◆ Information given ◆
· · · ·

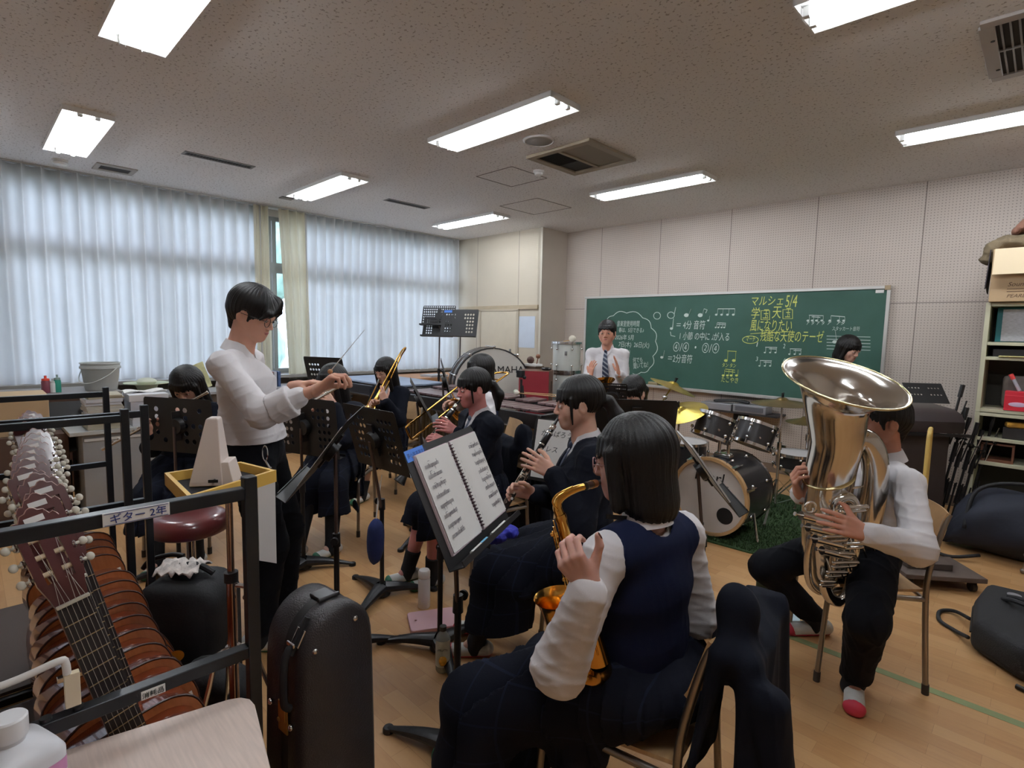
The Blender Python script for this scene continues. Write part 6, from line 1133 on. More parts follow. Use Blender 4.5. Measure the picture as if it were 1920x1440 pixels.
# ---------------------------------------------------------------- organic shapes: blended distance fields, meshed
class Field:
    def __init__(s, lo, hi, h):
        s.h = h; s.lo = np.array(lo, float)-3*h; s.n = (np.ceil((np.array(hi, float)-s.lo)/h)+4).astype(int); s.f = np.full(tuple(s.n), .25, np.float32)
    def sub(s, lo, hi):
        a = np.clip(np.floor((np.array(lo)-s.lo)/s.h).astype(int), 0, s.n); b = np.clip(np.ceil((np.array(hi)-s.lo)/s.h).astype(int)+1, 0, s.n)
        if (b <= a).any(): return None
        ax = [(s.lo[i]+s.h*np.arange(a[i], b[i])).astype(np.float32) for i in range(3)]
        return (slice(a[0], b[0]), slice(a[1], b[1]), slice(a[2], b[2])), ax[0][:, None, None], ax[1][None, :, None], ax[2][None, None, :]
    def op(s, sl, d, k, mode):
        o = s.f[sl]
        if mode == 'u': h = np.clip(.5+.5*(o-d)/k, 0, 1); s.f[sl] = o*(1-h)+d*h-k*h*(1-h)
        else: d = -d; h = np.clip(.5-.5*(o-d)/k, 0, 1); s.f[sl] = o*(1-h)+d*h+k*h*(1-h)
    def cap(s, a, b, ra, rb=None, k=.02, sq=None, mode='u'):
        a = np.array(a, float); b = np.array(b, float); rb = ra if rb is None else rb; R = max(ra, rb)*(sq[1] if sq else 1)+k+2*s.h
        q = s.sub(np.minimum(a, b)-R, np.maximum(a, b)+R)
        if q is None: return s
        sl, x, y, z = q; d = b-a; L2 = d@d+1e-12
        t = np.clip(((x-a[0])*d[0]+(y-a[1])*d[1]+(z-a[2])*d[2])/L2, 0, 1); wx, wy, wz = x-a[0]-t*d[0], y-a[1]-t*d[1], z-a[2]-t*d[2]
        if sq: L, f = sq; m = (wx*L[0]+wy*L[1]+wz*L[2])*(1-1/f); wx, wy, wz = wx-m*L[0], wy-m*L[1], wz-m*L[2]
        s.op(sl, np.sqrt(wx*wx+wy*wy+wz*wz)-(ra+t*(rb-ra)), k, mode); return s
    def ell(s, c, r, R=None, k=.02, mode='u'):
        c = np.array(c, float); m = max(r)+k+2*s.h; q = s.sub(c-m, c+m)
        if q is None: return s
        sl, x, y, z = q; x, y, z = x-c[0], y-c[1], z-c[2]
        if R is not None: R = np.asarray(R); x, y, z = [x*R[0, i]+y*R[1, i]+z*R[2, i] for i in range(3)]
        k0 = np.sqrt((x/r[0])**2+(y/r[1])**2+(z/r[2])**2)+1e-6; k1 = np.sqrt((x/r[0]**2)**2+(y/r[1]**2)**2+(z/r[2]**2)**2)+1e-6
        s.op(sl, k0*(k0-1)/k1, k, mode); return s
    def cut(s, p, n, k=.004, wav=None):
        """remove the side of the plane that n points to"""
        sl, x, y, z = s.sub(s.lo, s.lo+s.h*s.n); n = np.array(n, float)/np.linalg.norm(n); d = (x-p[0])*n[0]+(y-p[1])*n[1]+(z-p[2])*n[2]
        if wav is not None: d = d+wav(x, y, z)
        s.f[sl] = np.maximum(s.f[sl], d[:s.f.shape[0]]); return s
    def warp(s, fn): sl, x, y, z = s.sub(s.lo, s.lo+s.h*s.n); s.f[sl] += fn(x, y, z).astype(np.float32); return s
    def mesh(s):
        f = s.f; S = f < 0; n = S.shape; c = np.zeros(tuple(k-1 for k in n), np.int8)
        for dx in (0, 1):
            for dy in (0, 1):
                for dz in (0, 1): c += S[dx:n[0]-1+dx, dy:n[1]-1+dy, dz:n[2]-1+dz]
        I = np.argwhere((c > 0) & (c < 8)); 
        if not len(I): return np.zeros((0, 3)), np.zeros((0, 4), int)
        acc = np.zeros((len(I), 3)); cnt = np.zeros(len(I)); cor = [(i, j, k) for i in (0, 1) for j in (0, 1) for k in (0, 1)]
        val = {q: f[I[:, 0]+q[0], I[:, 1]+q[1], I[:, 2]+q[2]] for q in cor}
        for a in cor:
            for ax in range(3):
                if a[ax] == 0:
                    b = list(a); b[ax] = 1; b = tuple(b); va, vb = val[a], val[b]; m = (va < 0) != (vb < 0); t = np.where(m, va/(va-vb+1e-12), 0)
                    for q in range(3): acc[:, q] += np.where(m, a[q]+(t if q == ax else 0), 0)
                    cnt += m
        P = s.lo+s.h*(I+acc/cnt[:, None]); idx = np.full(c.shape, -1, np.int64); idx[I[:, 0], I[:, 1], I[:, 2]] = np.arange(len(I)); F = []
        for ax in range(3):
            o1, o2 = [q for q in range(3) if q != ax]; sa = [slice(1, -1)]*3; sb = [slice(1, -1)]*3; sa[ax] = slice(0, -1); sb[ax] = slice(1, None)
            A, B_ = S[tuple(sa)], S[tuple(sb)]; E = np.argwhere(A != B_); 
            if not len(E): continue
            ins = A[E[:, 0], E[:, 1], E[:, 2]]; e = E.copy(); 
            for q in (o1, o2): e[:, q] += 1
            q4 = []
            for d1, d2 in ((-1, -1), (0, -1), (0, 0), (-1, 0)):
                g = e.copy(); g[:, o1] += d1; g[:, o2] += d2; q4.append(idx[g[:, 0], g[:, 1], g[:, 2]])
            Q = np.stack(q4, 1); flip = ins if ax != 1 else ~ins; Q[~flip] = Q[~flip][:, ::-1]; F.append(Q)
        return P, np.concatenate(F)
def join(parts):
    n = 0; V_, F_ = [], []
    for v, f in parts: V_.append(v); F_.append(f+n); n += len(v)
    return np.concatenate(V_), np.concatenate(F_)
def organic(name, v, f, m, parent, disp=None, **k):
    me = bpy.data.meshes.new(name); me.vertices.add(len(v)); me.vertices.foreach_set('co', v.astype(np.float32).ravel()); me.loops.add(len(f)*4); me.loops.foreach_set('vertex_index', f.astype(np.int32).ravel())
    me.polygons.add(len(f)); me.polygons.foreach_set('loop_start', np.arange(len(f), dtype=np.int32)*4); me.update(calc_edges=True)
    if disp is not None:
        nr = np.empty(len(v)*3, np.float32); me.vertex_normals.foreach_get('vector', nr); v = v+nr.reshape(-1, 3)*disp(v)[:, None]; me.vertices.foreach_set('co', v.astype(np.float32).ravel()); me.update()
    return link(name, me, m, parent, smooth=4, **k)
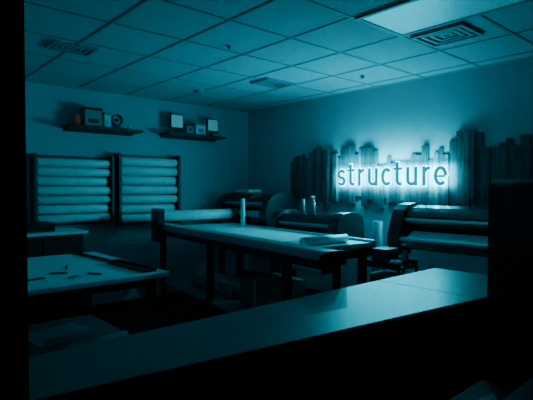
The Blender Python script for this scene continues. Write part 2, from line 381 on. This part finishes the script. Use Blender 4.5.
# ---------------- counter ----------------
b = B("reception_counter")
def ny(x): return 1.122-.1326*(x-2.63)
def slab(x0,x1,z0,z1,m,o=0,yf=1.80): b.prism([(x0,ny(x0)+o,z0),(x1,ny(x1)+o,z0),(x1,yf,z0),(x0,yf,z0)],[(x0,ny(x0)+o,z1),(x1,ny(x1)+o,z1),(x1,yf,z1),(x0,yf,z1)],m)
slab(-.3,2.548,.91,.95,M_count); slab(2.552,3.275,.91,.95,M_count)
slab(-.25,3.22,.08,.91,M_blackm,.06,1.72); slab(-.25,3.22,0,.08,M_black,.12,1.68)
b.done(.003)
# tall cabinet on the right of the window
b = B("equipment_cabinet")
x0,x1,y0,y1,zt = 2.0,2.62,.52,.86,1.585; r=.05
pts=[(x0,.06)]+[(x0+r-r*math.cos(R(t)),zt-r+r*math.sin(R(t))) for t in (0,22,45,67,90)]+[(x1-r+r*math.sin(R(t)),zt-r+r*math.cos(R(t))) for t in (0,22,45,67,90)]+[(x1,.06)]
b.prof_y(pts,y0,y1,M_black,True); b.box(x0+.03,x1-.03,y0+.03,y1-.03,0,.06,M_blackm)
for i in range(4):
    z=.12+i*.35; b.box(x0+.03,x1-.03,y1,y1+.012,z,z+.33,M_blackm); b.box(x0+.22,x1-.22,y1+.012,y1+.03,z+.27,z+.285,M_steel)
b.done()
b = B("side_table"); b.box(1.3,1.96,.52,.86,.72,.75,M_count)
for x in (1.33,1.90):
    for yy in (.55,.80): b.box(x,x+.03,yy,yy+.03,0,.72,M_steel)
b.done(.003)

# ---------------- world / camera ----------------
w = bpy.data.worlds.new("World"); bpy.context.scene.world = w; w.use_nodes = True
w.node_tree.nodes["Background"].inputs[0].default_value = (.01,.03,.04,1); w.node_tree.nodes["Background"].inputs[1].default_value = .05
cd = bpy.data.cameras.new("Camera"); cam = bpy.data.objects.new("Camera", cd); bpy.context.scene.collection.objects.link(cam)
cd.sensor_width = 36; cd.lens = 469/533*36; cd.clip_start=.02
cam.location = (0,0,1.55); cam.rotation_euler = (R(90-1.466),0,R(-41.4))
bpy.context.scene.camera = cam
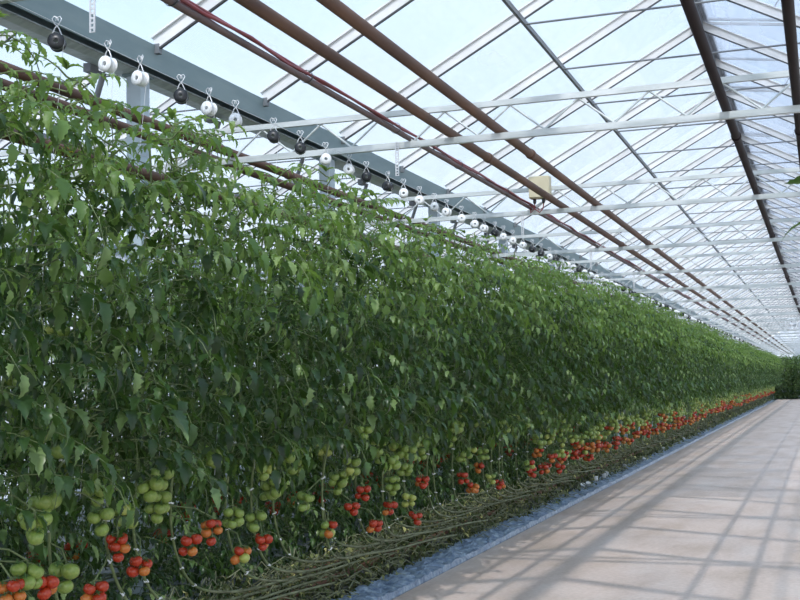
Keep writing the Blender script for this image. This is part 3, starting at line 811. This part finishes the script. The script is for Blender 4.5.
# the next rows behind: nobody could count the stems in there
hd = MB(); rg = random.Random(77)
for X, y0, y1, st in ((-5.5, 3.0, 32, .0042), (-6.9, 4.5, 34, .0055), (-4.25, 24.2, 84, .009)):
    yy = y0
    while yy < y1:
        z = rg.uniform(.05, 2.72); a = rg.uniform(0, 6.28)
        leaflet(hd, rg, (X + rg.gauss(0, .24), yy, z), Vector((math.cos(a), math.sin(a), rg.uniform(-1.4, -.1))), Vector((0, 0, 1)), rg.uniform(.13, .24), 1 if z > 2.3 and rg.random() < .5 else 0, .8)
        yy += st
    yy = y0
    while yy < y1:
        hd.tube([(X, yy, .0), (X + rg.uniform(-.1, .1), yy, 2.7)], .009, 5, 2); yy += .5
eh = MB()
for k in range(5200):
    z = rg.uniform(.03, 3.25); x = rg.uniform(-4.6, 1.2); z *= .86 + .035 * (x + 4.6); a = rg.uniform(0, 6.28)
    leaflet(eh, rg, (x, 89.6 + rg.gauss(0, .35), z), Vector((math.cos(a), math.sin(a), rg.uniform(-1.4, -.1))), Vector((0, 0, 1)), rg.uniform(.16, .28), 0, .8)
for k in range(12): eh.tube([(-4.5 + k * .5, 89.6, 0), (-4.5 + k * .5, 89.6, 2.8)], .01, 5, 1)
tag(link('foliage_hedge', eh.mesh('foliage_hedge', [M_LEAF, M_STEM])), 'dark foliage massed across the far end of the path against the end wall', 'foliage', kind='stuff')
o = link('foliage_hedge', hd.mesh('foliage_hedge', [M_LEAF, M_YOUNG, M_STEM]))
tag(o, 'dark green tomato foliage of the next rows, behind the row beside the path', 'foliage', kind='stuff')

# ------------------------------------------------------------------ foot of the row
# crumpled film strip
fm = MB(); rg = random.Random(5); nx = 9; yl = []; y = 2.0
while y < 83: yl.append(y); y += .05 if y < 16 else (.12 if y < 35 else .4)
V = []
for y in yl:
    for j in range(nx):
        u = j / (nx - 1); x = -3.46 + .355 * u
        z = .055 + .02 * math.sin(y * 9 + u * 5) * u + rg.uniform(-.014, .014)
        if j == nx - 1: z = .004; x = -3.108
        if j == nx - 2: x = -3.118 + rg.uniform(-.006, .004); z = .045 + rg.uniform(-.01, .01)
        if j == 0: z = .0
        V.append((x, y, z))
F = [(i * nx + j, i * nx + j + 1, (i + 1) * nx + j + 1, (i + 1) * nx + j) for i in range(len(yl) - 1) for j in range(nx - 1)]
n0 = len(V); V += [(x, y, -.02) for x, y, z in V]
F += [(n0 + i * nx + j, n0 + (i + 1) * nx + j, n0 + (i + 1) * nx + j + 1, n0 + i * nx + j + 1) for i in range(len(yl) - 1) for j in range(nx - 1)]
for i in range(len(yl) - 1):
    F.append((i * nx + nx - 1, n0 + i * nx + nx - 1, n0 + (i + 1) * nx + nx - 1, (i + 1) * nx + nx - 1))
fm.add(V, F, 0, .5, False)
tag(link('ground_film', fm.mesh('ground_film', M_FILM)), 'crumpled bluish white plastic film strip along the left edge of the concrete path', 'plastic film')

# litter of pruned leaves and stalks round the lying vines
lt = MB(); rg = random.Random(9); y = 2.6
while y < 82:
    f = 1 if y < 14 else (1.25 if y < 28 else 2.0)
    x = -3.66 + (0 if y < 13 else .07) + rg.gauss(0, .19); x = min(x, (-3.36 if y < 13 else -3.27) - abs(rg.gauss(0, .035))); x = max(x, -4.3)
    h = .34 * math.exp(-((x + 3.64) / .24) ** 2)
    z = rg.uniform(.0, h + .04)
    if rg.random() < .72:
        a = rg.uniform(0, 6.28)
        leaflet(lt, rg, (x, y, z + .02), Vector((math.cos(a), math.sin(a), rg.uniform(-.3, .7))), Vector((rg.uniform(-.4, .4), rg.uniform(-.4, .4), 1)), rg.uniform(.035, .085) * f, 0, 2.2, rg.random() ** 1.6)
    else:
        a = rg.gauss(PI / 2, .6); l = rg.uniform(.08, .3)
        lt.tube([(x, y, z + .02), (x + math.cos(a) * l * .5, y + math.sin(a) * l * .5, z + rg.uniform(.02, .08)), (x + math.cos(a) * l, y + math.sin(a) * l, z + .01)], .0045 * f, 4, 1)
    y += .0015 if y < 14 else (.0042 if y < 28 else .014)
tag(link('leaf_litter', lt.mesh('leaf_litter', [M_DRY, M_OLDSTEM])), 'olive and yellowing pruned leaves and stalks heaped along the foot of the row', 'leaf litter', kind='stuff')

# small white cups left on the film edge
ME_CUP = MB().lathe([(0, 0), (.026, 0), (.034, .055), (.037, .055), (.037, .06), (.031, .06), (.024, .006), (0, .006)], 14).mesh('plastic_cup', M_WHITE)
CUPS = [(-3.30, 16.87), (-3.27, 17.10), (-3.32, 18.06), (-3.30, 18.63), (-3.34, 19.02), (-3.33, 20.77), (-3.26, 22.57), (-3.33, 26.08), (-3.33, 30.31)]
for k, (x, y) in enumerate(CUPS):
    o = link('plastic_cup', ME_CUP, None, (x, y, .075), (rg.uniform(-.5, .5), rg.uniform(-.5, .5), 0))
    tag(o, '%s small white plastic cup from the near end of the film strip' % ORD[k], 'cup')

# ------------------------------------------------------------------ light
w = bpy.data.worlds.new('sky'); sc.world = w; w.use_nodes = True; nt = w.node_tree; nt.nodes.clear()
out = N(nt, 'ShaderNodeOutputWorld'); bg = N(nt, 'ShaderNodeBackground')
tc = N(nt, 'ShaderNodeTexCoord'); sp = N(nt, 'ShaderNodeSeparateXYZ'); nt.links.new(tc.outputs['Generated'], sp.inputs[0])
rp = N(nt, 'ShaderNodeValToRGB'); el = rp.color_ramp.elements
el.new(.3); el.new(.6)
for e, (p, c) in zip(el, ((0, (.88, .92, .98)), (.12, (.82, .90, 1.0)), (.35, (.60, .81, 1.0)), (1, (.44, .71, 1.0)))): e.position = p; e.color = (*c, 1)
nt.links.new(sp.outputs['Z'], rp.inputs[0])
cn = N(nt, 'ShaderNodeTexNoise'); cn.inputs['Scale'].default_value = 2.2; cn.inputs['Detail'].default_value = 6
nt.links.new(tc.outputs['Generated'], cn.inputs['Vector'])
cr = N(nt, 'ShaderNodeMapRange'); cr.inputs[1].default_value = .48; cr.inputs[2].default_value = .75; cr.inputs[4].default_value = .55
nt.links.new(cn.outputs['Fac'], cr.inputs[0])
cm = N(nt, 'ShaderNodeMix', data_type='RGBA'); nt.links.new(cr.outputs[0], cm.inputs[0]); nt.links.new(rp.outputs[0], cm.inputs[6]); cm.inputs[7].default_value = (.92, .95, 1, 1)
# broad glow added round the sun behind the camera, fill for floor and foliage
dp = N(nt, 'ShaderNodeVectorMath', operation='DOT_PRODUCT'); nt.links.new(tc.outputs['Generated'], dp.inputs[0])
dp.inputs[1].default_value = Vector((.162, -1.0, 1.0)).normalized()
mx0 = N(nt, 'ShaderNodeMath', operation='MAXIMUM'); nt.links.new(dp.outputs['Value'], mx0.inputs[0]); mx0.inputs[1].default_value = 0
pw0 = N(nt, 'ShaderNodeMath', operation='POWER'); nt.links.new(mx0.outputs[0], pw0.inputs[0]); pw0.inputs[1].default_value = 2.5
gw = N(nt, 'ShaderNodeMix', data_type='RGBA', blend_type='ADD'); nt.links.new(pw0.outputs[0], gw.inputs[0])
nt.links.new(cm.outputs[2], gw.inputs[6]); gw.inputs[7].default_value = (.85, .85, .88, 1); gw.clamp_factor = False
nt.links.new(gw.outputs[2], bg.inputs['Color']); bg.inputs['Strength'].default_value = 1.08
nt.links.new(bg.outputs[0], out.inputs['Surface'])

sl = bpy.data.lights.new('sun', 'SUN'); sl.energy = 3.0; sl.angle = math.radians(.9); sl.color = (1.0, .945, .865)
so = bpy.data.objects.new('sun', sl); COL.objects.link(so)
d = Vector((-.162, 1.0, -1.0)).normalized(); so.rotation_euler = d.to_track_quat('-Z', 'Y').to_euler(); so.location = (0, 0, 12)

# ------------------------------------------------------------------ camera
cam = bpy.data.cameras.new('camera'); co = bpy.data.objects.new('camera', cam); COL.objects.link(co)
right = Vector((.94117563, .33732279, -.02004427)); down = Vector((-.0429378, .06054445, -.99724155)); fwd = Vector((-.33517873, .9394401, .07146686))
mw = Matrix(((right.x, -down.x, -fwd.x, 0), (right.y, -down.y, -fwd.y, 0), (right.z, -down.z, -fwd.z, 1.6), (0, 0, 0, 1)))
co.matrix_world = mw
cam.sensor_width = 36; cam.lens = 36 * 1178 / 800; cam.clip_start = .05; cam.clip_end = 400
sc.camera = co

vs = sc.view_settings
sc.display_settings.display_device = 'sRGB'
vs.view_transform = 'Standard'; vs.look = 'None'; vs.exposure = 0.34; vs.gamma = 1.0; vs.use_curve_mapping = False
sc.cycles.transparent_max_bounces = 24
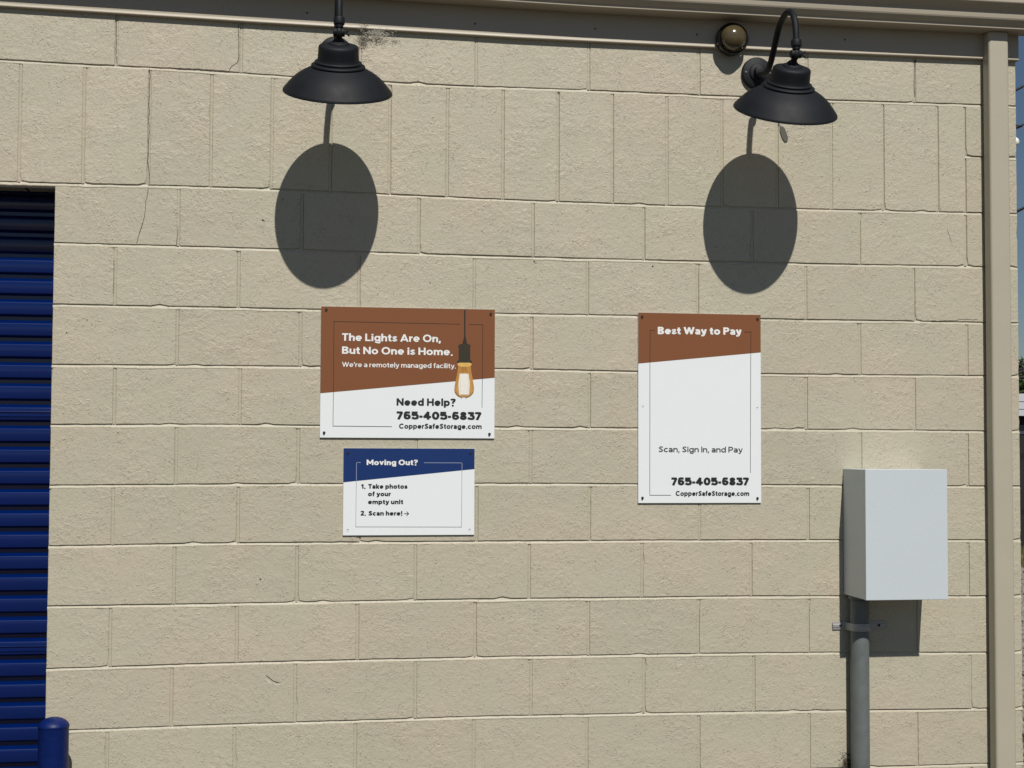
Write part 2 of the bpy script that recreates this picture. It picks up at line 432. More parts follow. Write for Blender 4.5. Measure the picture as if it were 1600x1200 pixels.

· · · ·

◆ Exercise ◆
Your task is to pick out every line with the string "pixels" and copy it.

◆ Full answer ◆
The Blender Python script for this scene continues. Write part 6, from line 1133 on. More parts follow. Use Blender 4.5. Measure the picture as if it were 1920x1440 pixels.
Write part 2 of the bpy script that recreates this picture. It picks up at line 432. More parts follow. Write for Blender 4.5. Measure the picture as if it were 1600x1200 pixels.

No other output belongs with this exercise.